Month: June 2014

Top Ten Pitfalls In Negotiating And Drafting Business Contracts – Part III (Noncompetition Clauses)

Welcome to the third of my ten-part series that can show you how simple-looking parts of a business deal can come back to haunt you.  Thank you for staying with it – or thank you for being a new visitor – and read about how to avoid getting into trouble, instead of how to get out of trouble.  Parts I and II, which discuss letters of intent and due diligence, can be found elsewhere in this blog.  I have published an abbreviated version of this whole series in the January 2014 issue of Nevada Business magazine. Here is the link, but with fair warning – it is so abbreviated that it only has seven pitfalls, and there is much more to be said than what you will see in that article!

Noncompetition Clauses

There are multiple pitfalls here – some are easier to spot than others.

When you buy a business, you don’t want the seller to turn around and open a competing business across the street, or across the county. Or if you hire a key employee and show him the ropes, you don’t want him to take that knowledge to a competitor later on. But if you don’t have a properly-drafted noncompetition clause in your contract, don’t expect a court to protect you.

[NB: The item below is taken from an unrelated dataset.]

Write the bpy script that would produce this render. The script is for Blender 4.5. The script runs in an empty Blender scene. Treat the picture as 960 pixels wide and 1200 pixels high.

Or, if you have a noncompetition clause that covers, for example, a 50-mile radius, and the other party sets up shop 50 miles plus one block away, don’t expect a court to give you that extra block.

The bottom line here is that our free enterprise system encourages competition, so courts are not looking to restrict people from running a business or earning a living, just to protect someone else who failed to bargain for that restriction in the first place. And in some states, such as California, many of those restrictions are void even if you have them in your contract.

On the other hand, what if you are the one who is being restricted? Do you know what you are getting yourself into? If you can’t have a competitive business or employment wherever the other party does business, that might seem OK when you sign the contract. But suppose the restriction lasts for two years and during that time, the other party expands its business geographically or is bought by another company with a nationwide presence. In that case, you may be restricted far more than you had imagined.

And all of the above assumes that the noncompetition clause is valid in the first place. That is a big, and maybe dangerous, assumption.

Before you get too aggressive about imposing restrictions, remember that courts generally evaluate noncompetition clauses for reasonableness and enforceability on a case-by-case basis. If a clause is deemed unreasonably broad, then even though your counter-party signed it, a court might invalidate it – entirely! So you could find yourself worse off if you were supposed to be the protected party, or better off if you were supposed to be the restricted party, than if you had negotiated a less restrictive clause in the first place.

There are ways to deal with these issues without falling into quicksand. Attorneys who are well-versed in this complex area can advise on what restrictions courts typically allow. And there are drafting methods to avoid having the restrictions struck down in their entirety even if they are too broad. If you are in a state that does not allow noncompetition restrictions (regardless of reasonableness), you need legal advice up front about that, so you can structure the other terms of your deal to make it worthwhile, knowing that you cannot restrict competition when the contract ends.

So given all of the surprises you could encounter when you try to negotiate or enforce a noncompetition clause (or try to avoid one), don’t be surprised if the noncompetition clause of your contract turns out to be the most time-consuming one to complete.